The Pakistani cricketer’s qualities are best revealed in the Twenty20 format, says Imran Yusuf.

Thirteen wins, three losses and a tie. It’s because of this overall record in 20/20 internationals that Pakistan, despite the anarchic violence, noisy struggles and doubts over its continuation (and that’s just me describing a Shoaib Akhtar run-up), is one of the favourites for next month’s 20/20 World Cup.

It is said that we’re so good in the shortest form of the game because it suits our temperament as a people. We lack discipline and concentration. We prize the quick fix solution over long-term strategy. We settle for easy, short-term gains over hard-earned, lasting achievements.

But we should also consider how our qualities are revealed in this format. I speak especially of the Pakistani inclination to take wickets. Ever since Fazal Mahmood took 12-99 at the Oval in 1954, we’ve been primarily a bowling team, relying on knocking over opponents with the ball in our hands, not beating them down with a bat.

Indeed, when one-day cricket was first introduced, it was thought that Pakistan would struggle. We were an attacking bowling team, geared to winning test matches with fiery spells, not grinding out victories with precise, orchestrated match-plans. 50 over cricket is a batsman’s game, and increasingly so. It has not been much fun to be an ODI bowler in the past ten years.

Since 1999, we have been on the decline in the 50 over game and other teams have surpassed us by relying on batting strength and making the most of flat pitches.

But the 20/20 format has surprised the cricket world because bowlers, once again, matter. Our victory against Australia came on the back of some devlish spin and penetrative fast bowling: weapons typically in the arsenal of successful test teams, obliged as they are to take twenty opposition wickets to win a match.

20/20 has returned cricket to its fun-loving origins.
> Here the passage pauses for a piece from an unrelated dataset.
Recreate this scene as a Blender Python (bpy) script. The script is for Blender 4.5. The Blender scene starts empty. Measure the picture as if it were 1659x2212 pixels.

If one can look beyond the leotarded dancers (if one wants to), one sees in 20/20 cricket, and the way Pakistan has played it thus far, chance, surprise, spontaneity and magic - all these things so lacking in the standardised world we are creating. (Test cricket also has these in abundance, though Pakistan's impoverished cricket structure has meant we have not been as successful in the longer form of the game.) Is this not why we go to cricket? It is certainly not for line-length bowling and nudge-nudge batting. We have plenty of that sort of gradual accumulation in the rest of our lives.

What we want is what we saw in Thursday’s 20/20. The spirit soared at the predatory penetrations of Gul and the trickery of Afridi, Ajmal and Malik, with their doosras and quicker ones and arm balls and flippers. (One hopes the trickery was within the laws of the game: Ajmal has been reported for an illegal action. If it’s found that he bends his arm over the permitted fifteen degrees, he will miss the World Cup.)

Short bursts of madness and flair is the forte of Pakistani cricketers and while this tendency proves to be the cause of their downfall in the longer versions of the game, in Twenty20 cricket it is their biggest asset. Which leaves me, as a Pakistani supporter, to welcome the decline of 50 over cricket, and look forward to the 20/20 World Cup next month.